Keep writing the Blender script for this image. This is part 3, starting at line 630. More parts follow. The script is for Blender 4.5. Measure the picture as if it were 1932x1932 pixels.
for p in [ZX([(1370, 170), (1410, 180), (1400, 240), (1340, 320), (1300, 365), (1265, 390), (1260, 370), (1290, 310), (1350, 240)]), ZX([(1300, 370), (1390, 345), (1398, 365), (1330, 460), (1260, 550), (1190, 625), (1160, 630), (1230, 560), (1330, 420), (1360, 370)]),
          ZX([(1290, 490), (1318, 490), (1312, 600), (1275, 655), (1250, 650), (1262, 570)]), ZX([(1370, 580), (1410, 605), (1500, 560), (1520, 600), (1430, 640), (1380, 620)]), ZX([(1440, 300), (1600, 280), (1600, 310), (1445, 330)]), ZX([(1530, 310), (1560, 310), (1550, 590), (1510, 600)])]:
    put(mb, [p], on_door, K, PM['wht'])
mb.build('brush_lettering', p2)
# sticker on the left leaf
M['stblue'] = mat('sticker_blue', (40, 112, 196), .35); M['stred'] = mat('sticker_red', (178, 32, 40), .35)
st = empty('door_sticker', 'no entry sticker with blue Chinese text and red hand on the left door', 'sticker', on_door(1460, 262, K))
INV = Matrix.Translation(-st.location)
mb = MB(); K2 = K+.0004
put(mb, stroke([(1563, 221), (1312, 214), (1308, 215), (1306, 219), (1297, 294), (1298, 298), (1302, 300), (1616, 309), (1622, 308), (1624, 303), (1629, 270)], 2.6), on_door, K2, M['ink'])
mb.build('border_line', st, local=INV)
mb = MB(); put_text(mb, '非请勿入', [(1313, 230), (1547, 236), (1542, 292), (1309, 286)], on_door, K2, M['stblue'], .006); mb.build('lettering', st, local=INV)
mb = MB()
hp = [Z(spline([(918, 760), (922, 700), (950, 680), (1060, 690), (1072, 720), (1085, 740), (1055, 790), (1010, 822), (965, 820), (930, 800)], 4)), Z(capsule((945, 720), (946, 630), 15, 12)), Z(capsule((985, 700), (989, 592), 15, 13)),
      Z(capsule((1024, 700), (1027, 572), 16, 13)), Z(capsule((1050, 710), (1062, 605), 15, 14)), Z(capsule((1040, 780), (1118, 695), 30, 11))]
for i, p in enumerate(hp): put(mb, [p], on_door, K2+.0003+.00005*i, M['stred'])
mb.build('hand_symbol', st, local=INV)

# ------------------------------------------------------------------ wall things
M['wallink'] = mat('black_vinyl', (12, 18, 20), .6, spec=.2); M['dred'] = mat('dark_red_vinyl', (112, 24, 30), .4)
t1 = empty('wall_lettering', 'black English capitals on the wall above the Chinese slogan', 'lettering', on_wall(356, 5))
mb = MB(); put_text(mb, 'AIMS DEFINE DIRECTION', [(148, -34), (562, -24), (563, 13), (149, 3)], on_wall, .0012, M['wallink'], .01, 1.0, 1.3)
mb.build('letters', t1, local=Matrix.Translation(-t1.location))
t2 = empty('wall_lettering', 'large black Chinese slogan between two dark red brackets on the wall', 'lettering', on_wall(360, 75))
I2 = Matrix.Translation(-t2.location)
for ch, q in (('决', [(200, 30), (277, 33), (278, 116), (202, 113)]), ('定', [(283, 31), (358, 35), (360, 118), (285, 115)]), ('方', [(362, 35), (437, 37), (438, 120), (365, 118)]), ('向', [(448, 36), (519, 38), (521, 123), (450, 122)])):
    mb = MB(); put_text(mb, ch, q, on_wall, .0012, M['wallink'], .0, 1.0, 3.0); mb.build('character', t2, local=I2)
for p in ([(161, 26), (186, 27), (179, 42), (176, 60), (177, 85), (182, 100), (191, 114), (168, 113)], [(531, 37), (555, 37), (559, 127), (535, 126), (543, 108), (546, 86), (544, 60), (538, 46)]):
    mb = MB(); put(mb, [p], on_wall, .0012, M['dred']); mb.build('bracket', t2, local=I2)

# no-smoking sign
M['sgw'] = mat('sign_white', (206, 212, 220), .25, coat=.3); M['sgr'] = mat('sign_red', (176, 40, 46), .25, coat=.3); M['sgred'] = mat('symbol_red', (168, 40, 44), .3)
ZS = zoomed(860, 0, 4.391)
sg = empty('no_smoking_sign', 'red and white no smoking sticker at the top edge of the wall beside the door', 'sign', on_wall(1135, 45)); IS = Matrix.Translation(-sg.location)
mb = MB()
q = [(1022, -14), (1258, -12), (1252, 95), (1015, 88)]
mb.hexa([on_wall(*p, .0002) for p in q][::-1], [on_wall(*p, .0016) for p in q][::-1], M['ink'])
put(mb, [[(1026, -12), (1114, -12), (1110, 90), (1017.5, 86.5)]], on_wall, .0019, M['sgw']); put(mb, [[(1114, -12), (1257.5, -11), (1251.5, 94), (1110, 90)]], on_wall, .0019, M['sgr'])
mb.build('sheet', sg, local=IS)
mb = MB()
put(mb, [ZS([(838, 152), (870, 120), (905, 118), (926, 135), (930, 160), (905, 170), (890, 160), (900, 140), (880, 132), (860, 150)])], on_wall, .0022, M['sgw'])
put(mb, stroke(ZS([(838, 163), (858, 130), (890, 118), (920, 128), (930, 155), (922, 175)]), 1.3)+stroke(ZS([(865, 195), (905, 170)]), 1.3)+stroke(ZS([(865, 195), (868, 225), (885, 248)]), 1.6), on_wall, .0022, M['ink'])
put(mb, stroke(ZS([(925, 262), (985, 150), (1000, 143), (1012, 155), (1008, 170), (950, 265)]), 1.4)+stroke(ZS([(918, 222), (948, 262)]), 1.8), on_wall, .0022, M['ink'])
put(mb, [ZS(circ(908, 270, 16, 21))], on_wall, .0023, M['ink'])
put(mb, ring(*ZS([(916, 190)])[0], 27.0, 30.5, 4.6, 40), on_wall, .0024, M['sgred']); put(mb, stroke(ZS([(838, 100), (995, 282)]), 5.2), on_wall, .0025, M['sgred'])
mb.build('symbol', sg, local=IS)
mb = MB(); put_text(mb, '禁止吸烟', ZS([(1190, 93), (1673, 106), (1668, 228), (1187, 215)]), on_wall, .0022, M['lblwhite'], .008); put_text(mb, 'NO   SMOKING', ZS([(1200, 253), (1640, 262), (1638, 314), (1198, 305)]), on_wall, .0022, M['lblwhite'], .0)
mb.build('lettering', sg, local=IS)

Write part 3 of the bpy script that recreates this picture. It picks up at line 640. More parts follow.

---*---

_PROBLEM DETAILS_: Output the entries exactly.

_ANSWER TO THIS PROBLEM_:
Keep writing the Blender script for this image. This is part 3, starting at line 630. More parts follow. The script is for Blender 4.5. Measure the picture as if it were 1932x1932 pixels.
for p in [ZX([(1370, 170), (1410, 180), (1400, 240), (1340, 320), (1300, 365), (1265, 390), (1260, 370), (1290, 310), (1350, 240)]), ZX([(1300, 370), (1390, 345), (1398, 365), (1330, 460), (1260, 550), (1190, 625), (1160, 630), (1230, 560), (1330, 420), (1360, 370)]),
          ZX([(1290, 490), (1318, 490), (1312, 600), (1275, 655), (1250, 650), (1262, 570)]), ZX([(1370, 580), (1410, 605), (1500, 560), (1520, 600), (1430, 640), (1380, 620)]), ZX([(1440, 300), (1600, 280), (1600, 310), (1445, 330)]), ZX([(1530, 310), (1560, 310), (1550, 590), (1510, 600)])]:
    put(mb, [p], on_door, K, PM['wht'])
mb.build('brush_lettering', p2)
# sticker on the left leaf
M['stblue'] = mat('sticker_blue', (40, 112, 196), .35); M['stred'] = mat('sticker_red', (178, 32, 40), .35)
st = empty('door_sticker', 'no entry sticker with blue Chinese text and red hand on the left door', 'sticker', on_door(1460, 262, K))
INV = Matrix.Translation(-st.location)
mb = MB(); K2 = K+.0004
put(mb, stroke([(1563, 221), (1312, 214), (1308, 215), (1306, 219), (1297, 294), (1298, 298), (1302, 300), (1616, 309), (1622, 308), (1624, 303), (1629, 270)], 2.6), on_door, K2, M['ink'])
mb.build('border_line', st, local=INV)
mb = MB(); put_text(mb, '非请勿入', [(1313, 230), (1547, 236), (1542, 292), (1309, 286)], on_door, K2, M['stblue'], .006); mb.build('lettering', st, local=INV)
mb = MB()
hp = [Z(spline([(918, 760), (922, 700), (950, 680), (1060, 690), (1072, 720), (1085, 740), (1055, 790), (1010, 822), (965, 820), (930, 800)], 4)), Z(capsule((945, 720), (946, 630), 15, 12)), Z(capsule((985, 700), (989, 592), 15, 13)),
      Z(capsule((1024, 700), (1027, 572), 16, 13)), Z(capsule((1050, 710), (1062, 605), 15, 14)), Z(capsule((1040, 780), (1118, 695), 30, 11))]
for i, p in enumerate(hp): put(mb, [p], on_door, K2+.0003+.00005*i, M['stred'])
mb.build('hand_symbol', st, local=INV)

# ------------------------------------------------------------------ wall things
M['wallink'] = mat('black_vinyl', (12, 18, 20), .6, spec=.2); M['dred'] = mat('dark_red_vinyl', (112, 24, 30), .4)
t1 = empty('wall_lettering', 'black English capitals on the wall above the Chinese slogan', 'lettering', on_wall(356, 5))
mb = MB(); put_text(mb, 'AIMS DEFINE DIRECTION', [(148, -34), (562, -24), (563, 13), (149, 3)], on_wall, .0012, M['wallink'], .01, 1.0, 1.3)
mb.build('letters', t1, local=Matrix.Translation(-t1.location))
t2 = empty('wall_lettering', 'large black Chinese slogan between two dark red brackets on the wall', 'lettering', on_wall(360, 75))
I2 = Matrix.Translation(-t2.location)
for ch, q in (('决', [(200, 30), (277, 33), (278, 116), (202, 113)]), ('定', [(283, 31), (358, 35), (360, 118), (285, 115)]), ('方', [(362, 35), (437, 37), (438, 120), (365, 118)]), ('向', [(448, 36), (519, 38), (521, 123), (450, 122)])):
    mb = MB(); put_text(mb, ch, q, on_wall, .0012, M['wallink'], .0, 1.0, 3.0); mb.build('character', t2, local=I2)
for p in ([(161, 26), (186, 27), (179, 42), (176, 60), (177, 85), (182, 100), (191, 114), (168, 113)], [(531, 37), (555, 37), (559, 127), (535, 126), (543, 108), (546, 86), (544, 60), (538, 46)]):
    mb = MB(); put(mb, [p], on_wall, .0012, M['dred']); mb.build('bracket', t2, local=I2)

# no-smoking sign
M['sgw'] = mat('sign_white', (206, 212, 220), .25, coat=.3); M['sgr'] = mat('sign_red', (176, 40, 46), .25, coat=.3); M['sgred'] = mat('symbol_red', (168, 40, 44), .3)
ZS = zoomed(860, 0, 4.391)
sg = empty('no_smoking_sign', 'red and white no smoking sticker at the top edge of the wall beside the door', 'sign', on_wall(1135, 45)); IS = Matrix.Translation(-sg.location)
mb = MB()
q = [(1022, -14), (1258, -12), (1252, 95), (1015, 88)]
mb.hexa([on_wall(*p, .0002) for p in q][::-1], [on_wall(*p, .0016) for p in q][::-1], M['ink'])
put(mb, [[(1026, -12), (1114, -12), (1110, 90), (1017.5, 86.5)]], on_wall, .0019, M['sgw']); put(mb, [[(1114, -12), (1257.5, -11), (1251.5, 94), (1110, 90)]], on_wall, .0019, M['sgr'])
mb.build('sheet', sg, local=IS)
mb = MB()
put(mb, [ZS([(838, 152), (870, 120), (905, 118), (926, 135), (930, 160), (905, 170), (890, 160), (900, 140), (880, 132), (860, 150)])], on_wall, .0022, M['sgw'])
put(mb, stroke(ZS([(838, 163), (858, 130), (890, 118), (920, 128), (930, 155), (922, 175)]), 1.3)+stroke(ZS([(865, 195), (905, 170)]), 1.3)+stroke(ZS([(865, 195), (868, 225), (885, 248)]), 1.6), on_wall, .0022, M['ink'])
put(mb, stroke(ZS([(925, 262), (985, 150), (1000, 143), (1012, 155), (1008, 170), (950, 265)]), 1.4)+stroke(ZS([(918, 222), (948, 262)]), 1.8), on_wall, .0022, M['ink'])
put(mb, [ZS(circ(908, 270, 16, 21))], on_wall, .0023, M['ink'])
put(mb, ring(*ZS([(916, 190)])[0], 27.0, 30.5, 4.6, 40), on_wall, .0024, M['sgred']); put(mb, stroke(ZS([(838, 100), (995, 282)]), 5.2), on_wall, .0025, M['sgred'])
mb.build('symbol', sg, local=IS)
mb = MB(); put_text(mb, '禁止吸烟', ZS([(1190, 93), (1673, 106), (1668, 228), (1187, 215)]), on_wall, .0022, M['lblwhite'], .008); put_text(mb, 'NO   SMOKING', ZS([(1200, 253), (1640, 262), (1638, 314), (1198, 305)]), on_wall, .0022, M['lblwhite'], .0)
mb.build('lettering', sg, local=IS)

Write part 3 of the bpy script that recreates this picture. It picks up at line 640. More parts follow.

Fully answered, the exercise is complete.